On
March first 2007 certain photographs were released that show a part of
me, a part that I was not prepared to speak of in fear of rejection, of
criticism, but especially for my family and its consequences.
I think it’s time to grow up, not only as a human being, but also as an artist.
I believe love is the purest feeling that exists and
in this career filled with loneliness, having the opportunity to share
those moments with someone, that when you look into their eyes, you
forget all the negative things, it’s a gift of life, that I cherish
more than fame.
I don’t want to keep on lying and lie to myself
because of fear, I love what I do and singing is my life, my passion. I
would never dream of doing anything else. I feel bad for not having
shared this withall my fans before, as they are the ones that worry and
it is because of them that I decided to be honest.
Hopefully
they will be able to see beyond this note, and realize that I am a
human being just like any other, with defects and virtues.

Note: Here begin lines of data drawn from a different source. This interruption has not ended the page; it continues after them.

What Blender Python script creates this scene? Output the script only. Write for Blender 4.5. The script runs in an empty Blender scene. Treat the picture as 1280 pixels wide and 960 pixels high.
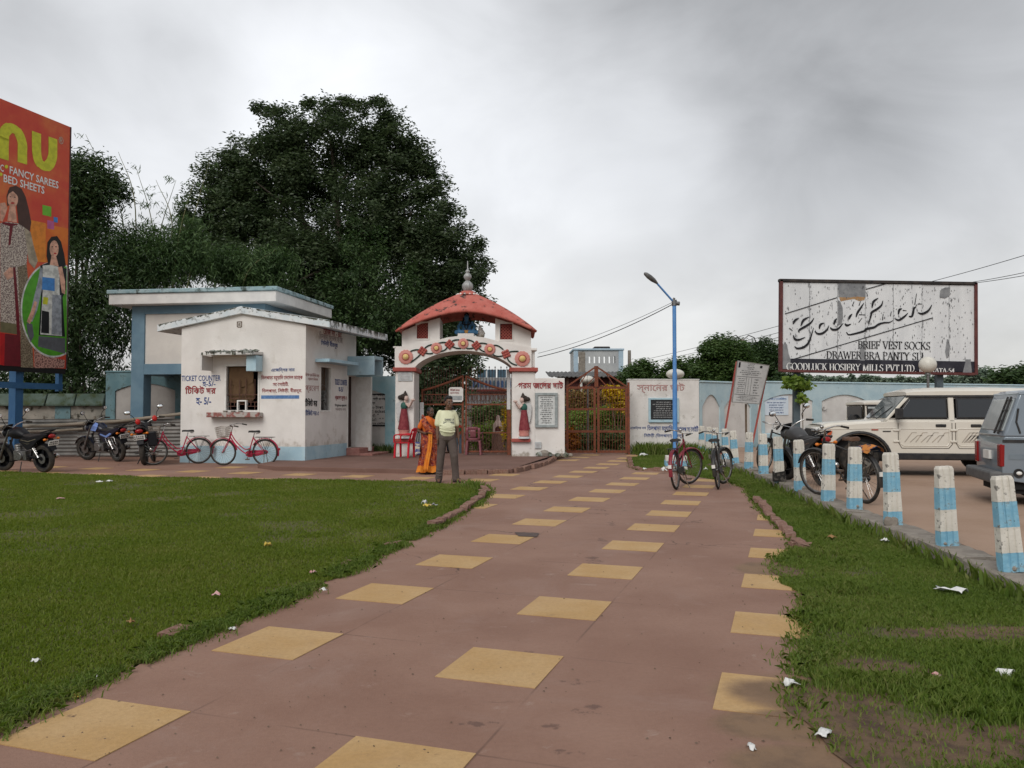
import bpy, math, random
import numpy as np
from mathutils import Vector, Matrix

# ------------------------------------------------------------------ camera, sky, sun, exposure
R = math.radians
sin, cos, pi = math.sin, math.cos, math.pi
scene = bpy.context.scene
COL = scene.collection
random.seed(7)
rng = np.random.default_rng(11)

EYE = 1.42                       # camera height
TILT = math.atan(33 / 1000)      # looking slightly up
cam = bpy.data.cameras.new('camera')
cam.lens = 28.125
cam.sensor_width = 36
cam.clip_start = .05
cam.clip_end = 5000
camo = bpy.data.objects.new('camera', cam)
COL.objects.link(camo)
camo.location = (0, 0, EYE)
camo.rotation_euler = (pi / 2 + TILT, 0, 0)
scene.camera = camo

SUN_EL, SUN_AZ = R(42), R(205)   # high, veiled, behind the camera and to its left
w = bpy.data.worlds.new('World')
scene.world = w
w.use_nodes = True
nt = w.node_tree
nt.nodes.clear()


def N(nt, typ, **kw):
 n = nt.nodes.new(typ)
 for k, v in kw.items():
  if k.startswith('i_'):
   k2 = k[2:]
   n.inputs[int(k2) if k2.isdigit() else k2].default_value = v
  else:
   setattr(n, k, v)
 return n


def L(nt, a, b):
 nt.links.new(a, b)


def math_node(nt, op, a, b=None, c=None, clamp=False):
 n = N(nt, 'ShaderNodeMath', operation=op, use_clamp=clamp)
 for i, v in enumerate((a, b, c)):
  if v is None:
   continue
  if isinstance(v, (int, float)):
   n.inputs[i].default_value = v
  else:
   L(nt, v, n.inputs[i])
 return n.outputs[0]


def smooth(nt, v, lo, hi, a=0., b=1.):
 n = N(nt, 'ShaderNodeMapRange', interpolation_type='SMOOTHSTEP')
 L(nt, v, n.inputs[0])
 for i, x in enumerate((lo, hi, a, b)):
  n.inputs[i + 1].default_value = x
 return n.outputs[0]


def sky_dir(px, py):
 x, z = (px - 640) / 1000, -(py - 480) / 1000
 c, s = cos(TILT), sin(TILT)
 return Vector((x, c - z * s, s + z * c)).normalized()


def build_world():
 out = N(nt, 'ShaderNodeOutputWorld')
 bg1 = N(nt, 'ShaderNodeBackground', i_Strength=.08)
 sky = N(nt, 'ShaderNodeTexSky', sky_type='NISHITA', sun_disc=False, sun_elevation=SUN_EL, sun_rotation=SUN_AZ)
 L(nt, sky.outputs[0], bg1.inputs[0])
 bg2 = N(nt, 'ShaderNodeBackground', i_Strength=1.0)
 tc = N(nt, 'ShaderNodeTexCoord')
 d = tc.outputs['Generated']
 sep = N(nt, 'ShaderNodeSeparateXYZ')
 L(nt, d, sep.inputs[0])
 def cloud(scale, off, detail=5, rough=.5, dist=.4):
  mp = N(nt, 'ShaderNodeMapping')
  mp.inputs['Location'].default_value = off
  mp.inputs['Rotation'].default_value = (0, R(-28), 0)
  mp.inputs['Scale'].default_value = (scale, scale, scale * 1.7)
  L(nt, d, mp.inputs[0])
  n = N(nt, 'ShaderNodeTexNoise', i_Scale=1., i_Detail=detail, i_Roughness=rough, i_Distortion=dist)
  L(nt, mp.outputs[0], n.inputs['Vector'])
  return n.outputs['Fac']
 big = cloud(1.5, (3.1, 1.7, 0), 3, .45)
 mid = cloud(4.2, (1.0, 5.2, 2), 7, .52, .5)
 tone = math_node(nt, 'ADD', math_node(nt, 'MULTIPLY', math_node(nt, 'SUBTRACT', big, .5), .50),
     math_node(nt, 'MULTIPLY', math_node(nt, 'SUBTRACT', mid, .5), .33))
 # the large masses of this cloud deck: thick (grey) and thin (pale) patches
 wob = N(nt, 'ShaderNodeTexNoise', i_Scale=2.6, i_Detail=4.)
 L(nt, d, wob.inputs['Vector'])
 wv = N(nt, 'ShaderNodeVectorMath', operation='MULTIPLY_ADD')
 L(nt, wob.outputs['Color'], wv.inputs[0])
 wv.inputs[1].default_value = (.34, .34, .34)
 sub = N(nt, 'ShaderNodeVectorMath', operation='SUBTRACT')
 L(nt, d, sub.inputs[0])
 sub.inputs[1].default_value = (.17, .17, .17)
 L(nt, sub.outputs[0], wv.inputs[2])
 for px, py, rad, amt in ((980, -20, .34, -.12), (1180, 40, .42, -.10), (690, -60, .22, -.10), (80, 10, .26, -.12), (330, -40, .2, -.05),
       (1250, 150, .22, -.05), (560, 170, .30, .12), (200, 170, .30, .13), (400, 70, .14, .09),
       (640, 380, .20, .09), (760, 330, .2, .05), (900, 250, .25, .02), (1000, 360, .22, -.05), (1150, 300, .2, .03)):
  dn = N(nt, 'ShaderNodeVectorMath', operation='DISTANCE')
  L(nt, wv.outputs[0], dn.inputs[0])
  dn.inputs[1].default_value = sky_dir(px, py)
  tone = math_node(nt, 'ADD', tone, smooth(nt, dn.outputs['Value'], 0., rad, amt, 0.))
 val = math_node(nt, 'ADD', math_node(nt, 'MULTIPLY', tone, 1.15), .52, clamp=True)
 low = smooth(nt, sep.outputs[2], 0., .30, 1., 0.)
 mixc = N(nt, 'ShaderNodeMix', data_type='RGBA')
 L(nt, low, mixc.inputs[0])
 mixc.inputs[6].default_value = (.965, .985, 1.02, 1)
 mixc.inputs[7].default_value = (1.0, .995, .975, 1)
 mul = N(nt, 'ShaderNodeVectorMath', operation='SCALE')
 L(nt, mixc.outputs[2], mul.inputs[0])
 L(nt, val, mul.inputs['Scale'])
 L(nt, mul.outputs[0], bg2.inputs[0])
 mix = N(nt, 'ShaderNodeMixShader', i_0=.95)
 L(nt, bg1.outputs[0], mix.inputs[1])
 L(nt, bg2.outputs[0], mix.inputs[2])
 L(nt, mix.outputs[0], out.inputs[0])


build_world()
sun = bpy.data.lights.new('sun', 'SUN')
sun.energy = 1.4
sun.angle = R(35)
sun.color = (1, .965, .91)
suno = bpy.data.objects.new('sun', sun)
COL.objects.link(suno)
suno.rotation_euler = (pi / 2 - SUN_EL, 0, -(SUN_AZ - pi))   # light travels towards the far right
scene.view_settings.view_transform = 'Standard'
scene.view_settings.look = 'None'
scene.view_settings.exposure = 0.42
scene.view_settings.gamma = 1
scene.cycles.max_bounces = 6
scene.cycles.transparent_max_bounces = 12
scene.cycles.use_denoising = True


# ------------------------------------------------------------------ measuring: a picture point to a point on the ground or at a depth
def ray(px, py):
 x, z = (px - 640) / 1000, -(py - 480) / 1000
 c, s = cos(TILT), sin(TILT)
 return Vector((x, c - z * s, s + z * c))


def G(px, py, z=0.):
 r = ray(px, py)
 k = (z - EYE) / r.z
 return Vector((r.x * k, r.y * k, z))


def A(px, py, Y):
 r = ray(px, py)
 k = Y / r.y
 return Vector((r.x * k, Y, EYE + r.z * k))


class Plane:
 """A wall plane through O turned by rz; xz() gives local coordinates of a measured point on it."""
 def __init__(s, O, rz):
  s.O, s.rz = Vector(O), rz
  s.ux = Vector((cos(rz), sin(rz), 0))
  s.n = Vector((sin(rz), -cos(rz), 0))

 def xz(s, px, py):
  r = ray(px, py)
  c = Vector((0, 0, EYE))
  k = (s.O - c).dot(s.n) / r.dot(s.n)
  p = c + r * k - s.O
  return p.dot(s.ux), p.z

 def box(s, x0, y0, x1, y1):
  a, b = s.xz(x0, y1), s.xz(x1, y0)
  return a[0], a[1], b[0], b[1]


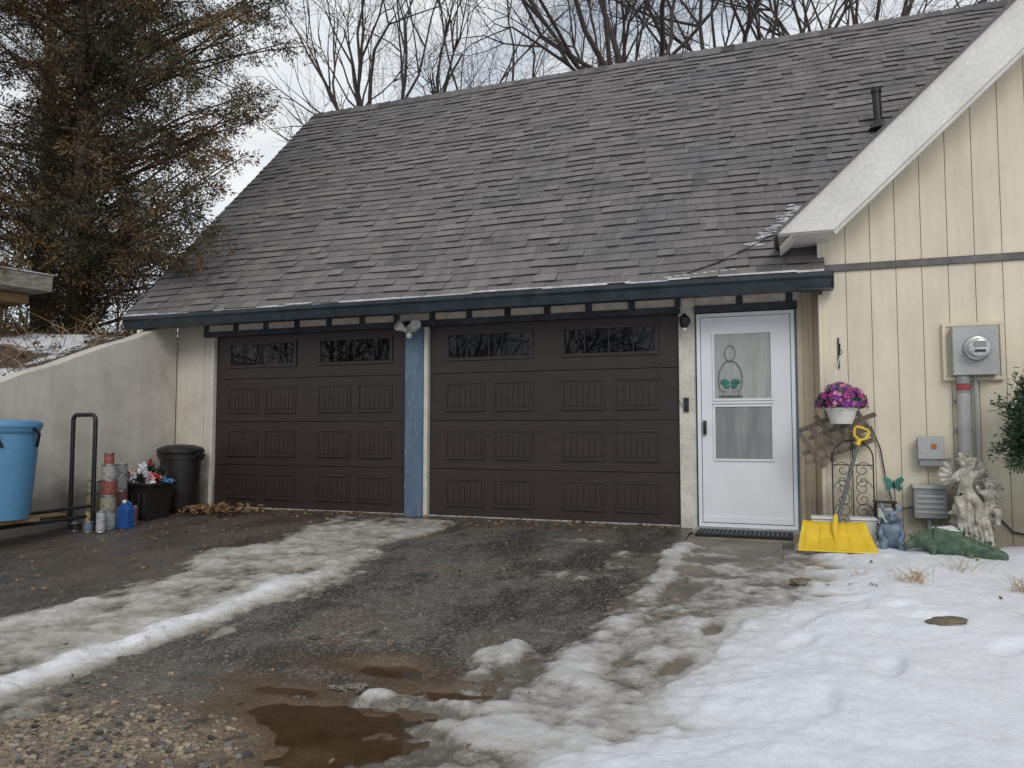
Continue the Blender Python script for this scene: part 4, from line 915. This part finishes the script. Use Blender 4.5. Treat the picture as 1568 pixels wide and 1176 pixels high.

I don’t
think this is a defect, I won’t deny it.
I ask the press to respect my family and myself, through this letter. There will be no future statements.
Although
I’m scared and filled with uncertainty I know that I can rely on the
support of my fans, their love is bigger than all of this. I ask them
from the bottom of my heart, not to judge me for being honest and to
feel proud of who they are and never make the same mistake I did.